Each line from the top of the listing through the one holding "S.camera = cam" should be restated word for word, with nothing added and no pictures.

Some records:
------------
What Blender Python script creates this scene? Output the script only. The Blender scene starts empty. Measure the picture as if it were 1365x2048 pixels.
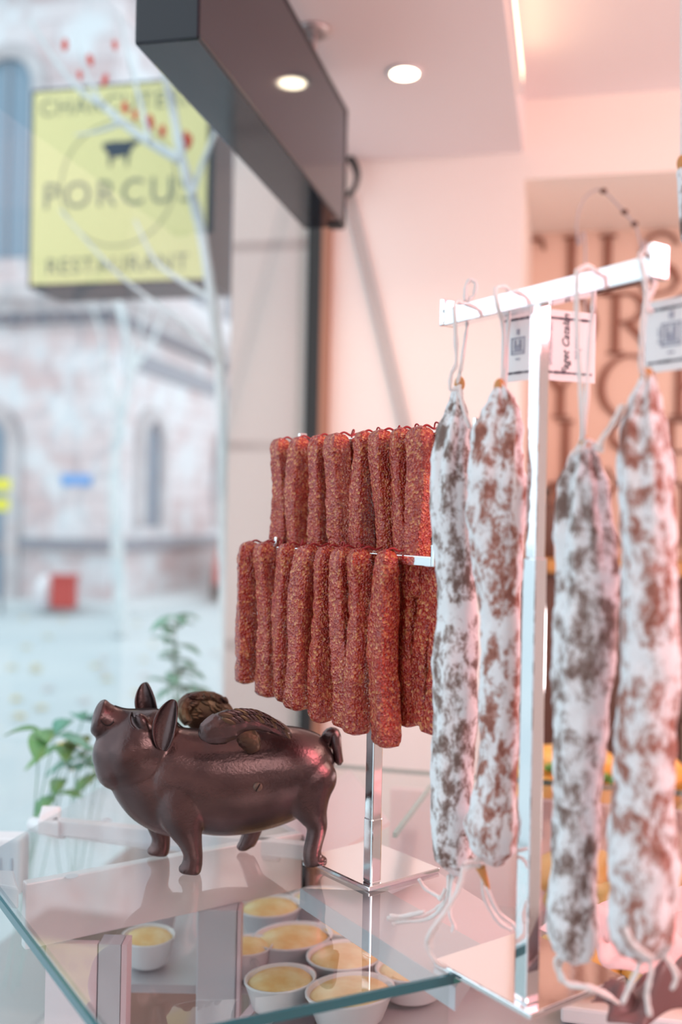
import bpy, math, random
from mathutils import Vector, Matrix, noise
random.seed(7)
S = bpy.context.scene
COL = S.collection
TH = math.radians(13)
SN, CS = math.sin(TH), math.cos(TH)

# ------------------------------------------------------------ camera
EYE = 1.65
RS = 0.02; RC = math.sqrt(1 - RS * RS)
FPX, PX0, PY0 = 1990.0, 682.5, 1031.0
cam_d = bpy.data.cameras.new('camera')
cam = bpy.data.objects.new('camera', cam_d); COL.objects.link(cam)
cam_d.sensor_fit = 'HORIZONTAL'; cam_d.sensor_width = 24.0; cam_d.lens = 24.0 * FPX / 1365.0
cam_d.shift_y = 7.0 / 1365.0
cam_d.clip_start = 0.05; cam_d.clip_end = 300
m = Matrix(((RC, -RS, 0, 0), (0, 0, -1, 0), (RS, RC, 0, EYE), (0, 0, 0, 1)))
cam.matrix_world = m
cam_d.dof.use_dof = True; cam_d.dof.focus_distance = 1.17; cam_d.dof.aperture_fstop = 2.0
S.camera = cam

# ------------------------------------------------------------ sky and light
w = bpy.data.worlds.new('overcast_sky'); S.world = w; w.use_nodes = True
wn = w.node_tree.nodes; wl = w.node_tree.links
bg = wn['Background']; bg.inputs[0].default_value = (0.80, 0.93, 1.0, 1); bg.inputs[1].default_value = 1.9
S.view_settings.view_transform = 'Standard'; S.view_settings.look = 'None'
S.view_settings.exposure = 0.05; S.view_settings.gamma = 1.0; S.view_settings.use_curve_mapping = False

def XY(A, B): return (A * SN + B * CS, A * CS - B * SN)
def W(A, B, z): x, y = XY(A, B); return Vector((x, y, z))

def area(name, loc, target, size, size_y, power, col):
    l = bpy.data.lights.new(name, 'AREA'); l.shape = 'RECTANGLE'; l.size = size; l.size_y = size_y
    l.energy = power; l.color = col
    o = bpy.data.objects.new(name, l); COL.objects.link(o); o.location = loc
    o.rotation_euler = (Vector(target) - Vector(loc)).to_track_quat('-Z', 'Y').to_euler()
    return o
# shop ceiling luminaires: warm pink meat-counter lights
area('counter_light', W(0.9, 1.5, 2.65), (0.0, 1.3, 1.35), 0.5, 1.2, 40, (1.0, 0.34, 0.38))
area('ceiling_light', W(-0.5, 1.6, 2.66), W(0.5, 0.8, 0.8), 1.4, 1.4, 42, (1.0, 0.80, 0.77))
area('ceiling_light', W(2.0, 1.6, 2.80), W(2.6, 0.6, 1.2), 0.8, 0.8, 22, (1.0, 0.84, 0.70))

# unseen uplight added on the right to brighten the ceiling
area('added_uplight', W(2.45, 1.6, 1.25), W(1.4, .5, 2.72), 1.4, .3, 17, (1.0, 0.86, 0.84))

# ------------------------------------------------------------ pixel helpers (photo 1365x2048 -> point at real distance)
def ray(px, py):
    dx, dy = px - PX0, py - PY0
    return (RC * dx + RS * dy) / FPX, -(-RS * dx + RC * dy) / FPX
def atd(px, py, Y): u, v = ray(px, py); return Vector((u * Y, Y, EYE + v * Y))
def atz(px, py, z): u, v = ray(px, py); Y = (z - EYE) / v; return Vector((u * Y, Y, z))
def onA(px, py, A):
    u, v = ray(px, py); Y = A / (u * SN + CS); return Vector((u * Y, Y, EYE + v * Y))
def onB(px, py, B):
    u, v = ray(px, py); Y = B / (u * CS - SN); return Vector((u * Y, Y, EYE + v * Y))
def toAB(p): return (p[0] * SN + p[1] * CS, p[0] * CS - p[1] * SN, p[2])

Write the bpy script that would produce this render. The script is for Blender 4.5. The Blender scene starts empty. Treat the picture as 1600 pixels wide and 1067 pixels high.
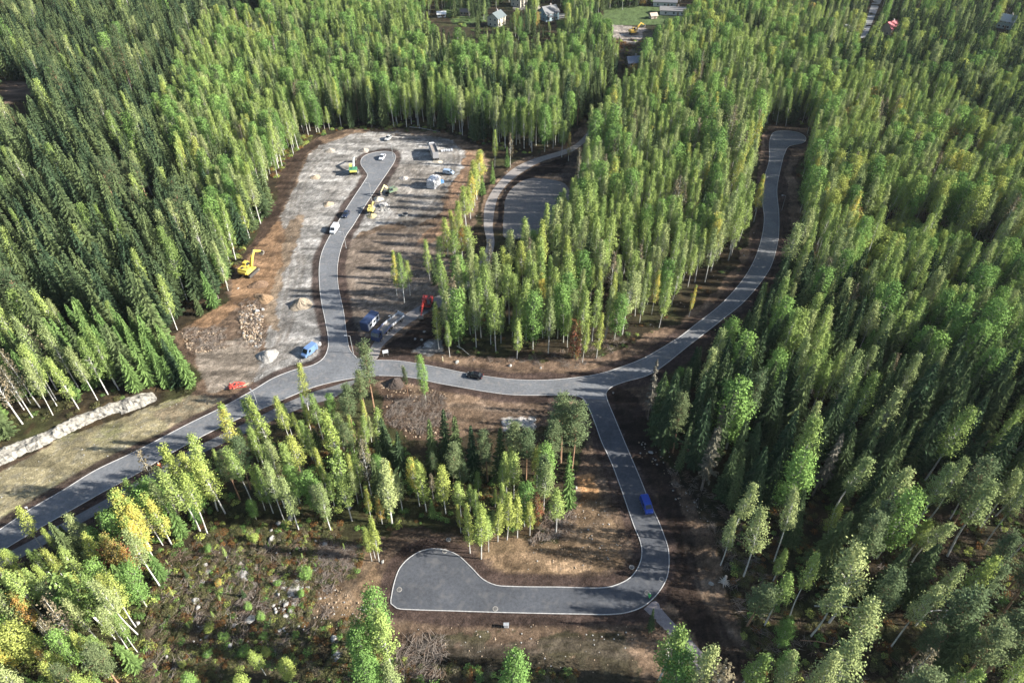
import bpy, bmesh, math, random
import numpy as np
from mathutils import Vector, Matrix, Euler
random.seed(7); RNG = np.random.default_rng(11)
R = math.radians
sc = bpy.context.scene
# ---------------------------------------------------------------- camera, sky, sun, exposure
H = 120.0; PITCH = R(40.0); FPX = 1067.0
cam = bpy.data.cameras.new("camera"); cam.sensor_width = 36; cam.lens = 36 * FPX / 1600
cam.clip_start = 0.5; cam.clip_end = 9000
camo = bpy.data.objects.new("camera", cam); sc.collection.objects.link(camo)
camo.location = (0, 0, H); camo.rotation_euler = (R(90) - PITCH, 0, 0)
sc.camera = camo
SUN_EL, SUN_AZ = 26.0, -6.0          # azimuth from +X, counter-clockwise
w = bpy.data.worlds.new("World"); sc.world = w; w.use_nodes = True
nt = w.node_tree; nt.nodes.clear()
sky = nt.nodes.new("ShaderNodeTexSky"); sky.sky_type = 'NISHITA'; sky.sun_disc = False
sky.sun_elevation = R(SUN_EL); sky.sun_rotation = R(90 - SUN_AZ)
bg = nt.nodes.new("ShaderNodeBackground"); bg.inputs[1].default_value = 0.075
wo = nt.nodes.new("ShaderNodeOutputWorld")
nt.links.new(sky.outputs[0], bg.inputs[0]); nt.links.new(bg.outputs[0], wo.inputs[0])
sl = bpy.data.lights.new("sun", 'SUN'); sl.energy = 5.0; sl.angle = R(0.5); sl.color = (1.0, 0.95, 0.87)
so = bpy.data.objects.new("sun", sl); sc.collection.objects.link(so)
sv = Vector((math.cos(R(SUN_EL)) * math.cos(R(SUN_AZ)), math.cos(R(SUN_EL)) * math.sin(R(SUN_AZ)), math.sin(R(SUN_EL))))
so.rotation_euler = sv.to_track_quat('Z', 'Y').to_euler()
sc.view_settings.view_transform = 'Standard'; sc.view_settings.look = 'None'
sc.view_settings.gamma = 1; sc.view_settings.exposure = 1.74
sc.cycles.max_bounces = 5; sc.cycles.diffuse_bounces = 3; sc.cycles.transmission_bounces = 3
sc.cycles.caustics_reflective = False; sc.cycles.caustics_refractive = False
# ---------------------------------------------------------------- pixel <-> ground
CP, SP = math.cos(PITCH), math.sin(PITCH)
def G(u, v, z=0.0):
    a = (u - 800) / FPX; b = (533.5 - v) / FPX
    dy = CP + b * SP; dz = -SP + b * CP
    t = -(H - z) / dz
    return (t * a, t * dy)
def PX(x, y, z):
    zz = z - H
    zc = y * CP - zz * SP; yc = y * SP + zz * CP
    return 800 + FPX * x / zc, 533.5 - FPX * yc / zc
def GP(s): return [G(*p) for p in s]
def pts(s):
    a = [float(t) for t in s.replace(';', ',').replace(' ', ',').split(',') if t]
    return [(a[i], a[i + 1]) for i in range(0, len(a), 2)]
def inpoly(px, py, poly):
    px = np.asarray(px, float); py = np.asarray(py, float)
    r = np.zeros(px.shape, bool); n = len(poly)
    x0 = min(p[0] for p in poly); x1 = max(p[0] for p in poly); y0 = min(p[1] for p in poly); y1 = max(p[1] for p in poly)
    m = (px >= x0) & (px <= x1) & (py >= y0) & (py <= y1)
    if not m.any(): return r
    X = px[m]; Y = py[m]; q = np.zeros(X.shape, bool); j = n - 1
    for i in range(n):
        xi, yi = poly[i]; xj, yj = poly[j]
        if yi != yj:
            c = ((yi > Y) != (yj > Y)) & (X < (xj - xi) * (Y - yi) / (yj - yi) + xi); q ^= c
        j = i
    r[m] = q; return r
def dist_line(px, py, line, maxd=30):
    d = np.full(px.shape, 1e9)
    for (ax, ay), (bx, by) in zip(line[:-1], line[1:]):
        m = (px > min(ax, bx) - maxd) & (px < max(ax, bx) + maxd) & (py > min(ay, by) - maxd) & (py < max(ay, by) + maxd)
        if not m.any(): continue
        X = px[m]; Y = py[m]; L = (bx - ax) ** 2 + (by - ay) ** 2 + 1e-9
        t = np.clip(((X - ax) * (bx - ax) + (Y - ay) * (by - ay)) / L, 0, 1)
        d[m] = np.minimum(d[m], np.hypot(X - ax - t * (bx - ax), Y - ay - t * (by - ay)))
    return d
def vnoise(x, y, s, seed=0):
    g = np.random.default_rng(seed).random((256, 256))
    X = np.asarray(x) / s + 1000.3; Y = np.asarray(y) / s + 1000.7
    xi = np.floor(X).astype(int); yi = np.floor(Y).astype(int); fx = X - xi; fy = Y - yi
    fx = fx * fx * (3 - 2 * fx); fy = fy * fy * (3 - 2 * fy)
    a = g[xi % 256, yi % 256]; b = g[(xi + 1) % 256, yi % 256]; c = g[xi % 256, (yi + 1) % 256]; d = g[(xi + 1) % 256, (yi + 1) % 256]
    return (a * (1 - fx) + b * fx) * (1 - fy) + (c * (1 - fx) + d * fx) * fy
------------
Result for this task:
What Blender Python script creates this scene? Output the script only. The Blender scene starts empty. Measure the picture as if it were 1365x2048 pixels.
import bpy, math, random
from mathutils import Vector, Matrix, noise
random.seed(7)
S = bpy.context.scene
COL = S.collection
TH = math.radians(13)
SN, CS = math.sin(TH), math.cos(TH)

# ------------------------------------------------------------ camera
EYE = 1.65
RS = 0.02; RC = math.sqrt(1 - RS * RS)
FPX, PX0, PY0 = 1990.0, 682.5, 1031.0
cam_d = bpy.data.cameras.new('camera')
cam = bpy.data.objects.new('camera', cam_d); COL.objects.link(cam)
cam_d.sensor_fit = 'HORIZONTAL'; cam_d.sensor_width = 24.0; cam_d.lens = 24.0 * FPX / 1365.0
cam_d.shift_y = 7.0 / 1365.0
cam_d.clip_start = 0.05; cam_d.clip_end = 300
m = Matrix(((RC, -RS, 0, 0), (0, 0, -1, 0), (RS, RC, 0, EYE), (0, 0, 0, 1)))
cam.matrix_world = m
cam_d.dof.use_dof = True; cam_d.dof.focus_distance = 1.17; cam_d.dof.aperture_fstop = 2.0
S.camera = cam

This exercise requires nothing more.